Microvision (MVIS) Blog: Telecoms, Web Firms Jostle Over Location Services
U.S. law requires all mobile phones to have an electronic signal, giving the owner's location, opening up a hot new market for Google, Microsoft, and others in addition to the usual telecom players.
By: Lucas van Grinsven and Tarmo Virki
BARCELONA (Reuters) - When U.S. regulators required that mobile handsets carry an electronic beacon giving the user's whereabouts, they handed telecoms and technology companies a hot new business opportunity.
Sprint Nextel and Verizon are already using the technology to help companies locate employees who are on the road and to aid travelers planning a weekend trip, charging up to $15 a month for their services.
But Google Inc. and other Web services firms are now stepping into the arena, threatening to bite into the phone companies' share of the market even as they offer opportunities for cooperation in new types of services.
Google, Yahoo Inc. and Microsoft Corp. have an edge over carriers because of their low costs and their ability to reach any customer with a browser -- increasingly a standard feature on cell phones.
"No group is better equipped to steal the march than the Internet services companies," said Mark Becker at Atos Consulting.
BOOST FROM U.S. INITIATIVE
Opportunities for location services got a major boost from the United States' e911 directive, which aims to help emergency workers to locate people in need.
In response, U.S. telecoms operators in the United States now sell mobile phones that contain a Global Positioning System (GPS) chip, which gives the user's precise position, and software to speed up the location process.
That software, which assists the GPS and hence is named Assisted-GPS, or A-GPS, is used in the services offered by Sprint and Verizon.

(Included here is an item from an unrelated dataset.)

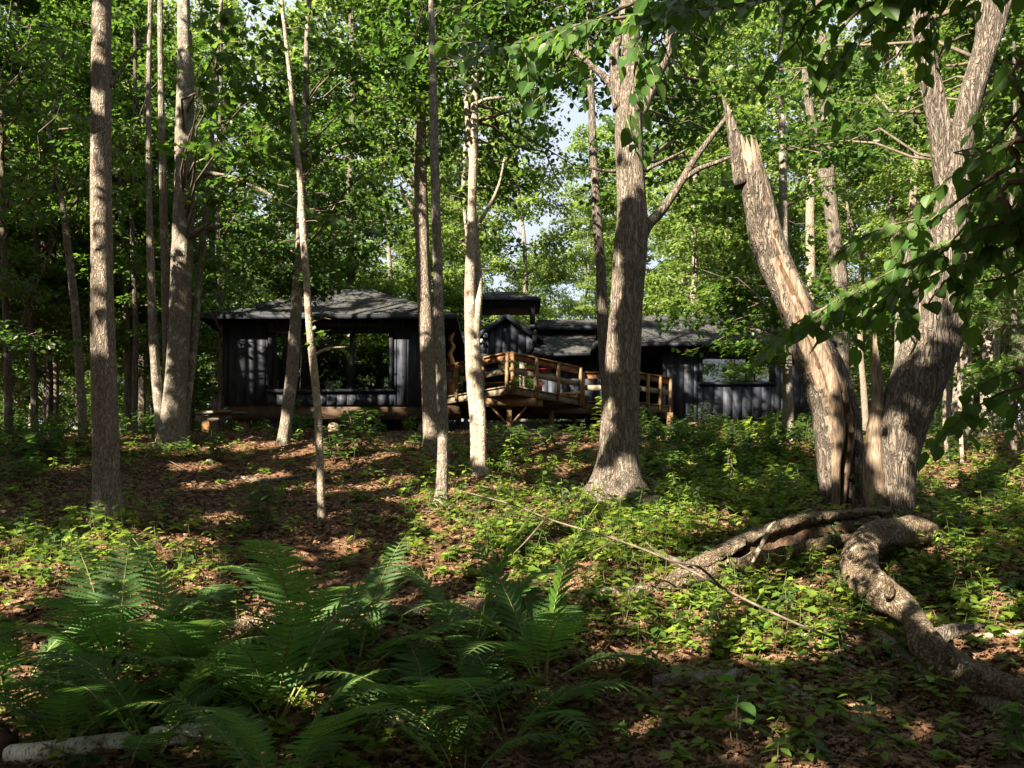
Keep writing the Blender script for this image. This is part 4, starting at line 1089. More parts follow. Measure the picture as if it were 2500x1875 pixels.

Only seven years ago, navigation systems that used GPS technology were an exclusive feature in expensive cars that added $3,000 or more to the vehicle's cost.
Around 2002, navigation systems, while still used mostly as a driving aid, broke below $1,000 for a handheld computer connected to a GPS unit.
Today a dedicated standalone navigation device from TomTom or Garmin, which a user can carry anywhere, costs as little as $300 and the companies estimate that 14 million units will be sold this year alone.
FOCUS ON SERVICES
Now that handsets in the United States and several Asian markets are being fitted with GPS locators, the focus is set to shift again, away from the hardware and 1-gigabyte memory cards that can store maps of entire continents, to navigation services.
This plays into the hands of Internet companies and threatens the profitable business of device makers.
"Access to location-based services via an Internet terminal, which can be a phone, means that the number of hits is the real value driver," said Fortis Bank's Oberdorfer.
All major navigation technology firms are present at this week's 3GSM conference in Barecelona, the world's biggest mobile communications trade show, as they target the 810-million-unit-a-year cell phone industry.
"All the navigation companies and all the Googles in this world are interested in the sector," said Panu Vuorela, chief executive of Finnish navigation software firm Navicore.
Mobile operators are wary that they may soon be subsidizing expensive handsets and upgrading their network to accommodate positioning technology, only for Google to start offering free navigation services paid by advertisers of area shops and facilities.
Google, on its Google Local service available in the United States and Britain, currently offers free navigation twinned with local businesses and services on desktop computers. It has taken the first tentative steps to bring the service to phones.